Turkey’s election is widely considered to be the most important in the world this year – as a fight for the future of Turkish democracy, a referendum on a strongman populist leader, and a possible shift in Turkey’s influential role on the world stage.
After a long and tense vote count, neither Recep Tayyip Erdoğan – the dominant figure in Turkish politics for 20 years – nor his main rival, Kemal Kılıçdaroğlu, reached the 50% threshold for outright victory. They will go to a runoff in two weeks’ time.
What happened in the vote?
Parliamentary and presidential elections took place in Turkey on Sunday. In the 600-seat parliament, Erdoğan’s Justice and Development party (AKP) and its allies secured by far the most seats, 321, while the opposition won 213 and the 66 remaining seats went to a pro-Kurdish alliance.
In the presidential vote, Turkey’s Supreme Election Council had Erdoğan at 49.51% and Kılıçdaroğlu at 44.88%. A third candidate, the ultranationalist Sinan Oğan, took a vital 5.17% that appears to have kept both Kılıçdaroğlu or Erdoğan from getting over the 50% line.
Election day was characterised by controversy over different figures being released by two leading news agencies, and efforts by both sides to frame them to their own advantage.
Why is the election so important?
The elections are crucial to the future of Turkey’s battered economy –, but also as a marker of the state of democracy in an era of authoritarian leaders in fragile democracies around the world. The vote had been presented as a last chance to stop Erdoğan from turning the country into a full-blown autocracy.
Why was it close?
While Erdoğan’s grip on the levers of power has brought Turkey close to autocracy, he has made serious economic missteps recently. He has increased his control of the theoretically independent central bank and steadfastly refused to increase interest rates despite inflation that officially touched 80% last year and which independent analysts say could, in reality, have surpassed 100%. Turkish people are far poorer and more uncertain of their futures as a result.
The government response to the devastating recent earthquake was widely viewed as inadequate. In February, Erdoğan made the tone-deaf comment that “whatever happens, happens, this is part of fate’s plan”.

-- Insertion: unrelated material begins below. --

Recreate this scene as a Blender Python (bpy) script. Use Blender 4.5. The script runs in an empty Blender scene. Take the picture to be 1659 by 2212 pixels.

However, he has outperformed expectations and appears to be further ahead than was previously predicted.
Who is Kemal Kılıçdaroğlu?
Kılıçdaroğlu, a dour former accountant and bureaucrat and the longtime head of the Republican People’s party (CHP), was not a universally popular choice among the opposition to stand.
A social democrat, Kılıçdaroğlu is at the head of a coalition that includes nationalists who are only supporting him because of their desperation to unseat Erdoğan. He has promised to stand down after a single term after instituting more conventional economic policies and restoring full parliamentary democracy.
Was the election fair?
The speed of the count, and how that information has been put out to the public, has been contested. The opposition claims ballot boxes were withheld in areas where it had majorities, and that the count has been weighted to give figures for areas that support Erdoğan and the AKP first, and then slow-walking and contesting the opposition’s count.
While Turkey is not an autocracy, Erdoğan is said to have influence over the election authorities. He has liberally disbursed incentives to voters to back him again, increasing government workers’ pay by 45% five days before the election, reducing electricity prices and giving people a free month of natural gas supplies. Meanwhile, the Turkish media, largely controlled by his allies, has given him much more airtime than Kılıçdaroğlu: one study found that in April he got 32 hours on state radio and TV against 32 minutes for his rival.
How will the runoff go?
Erdoğan clearly has the advantage. But the question of which side is able to successfully spin a story about its own success – and thereby either create a sense of momentum for the opposition or stymie it – will be central. The fight over the interpretation of the vote is really a symbol of how divided the country is. It is a question of whether Kılıçdaroğlu can plausibly say: “Just a little further, we can do this.”
One question is where the votes for the ultranationalist third-place candidate, Oğan, will go. Voting for him was seen as a protest vote. It is possible his voters will be accepting of Kılıçdaroğlu because there are nationalists in his coalition. Oğan is being interviewed on the hour by different channels to say what he wants from the runoff. He is already the kingmaker.
That leaves Kılıçdaroğlu in a bind as his campaign has been leaning increasingly left to get support from the Kurds – infuriating the nationalists. He has defended the rights of the marginalised Kurdish minority, even as Erdoğan has sought to tie him to an insurgency waged by Kurdish militants. Now Kılıçdaroğlu needs to lean right, and in practice that could mean disavowing the Kurds – even though they have feted and welcomed him.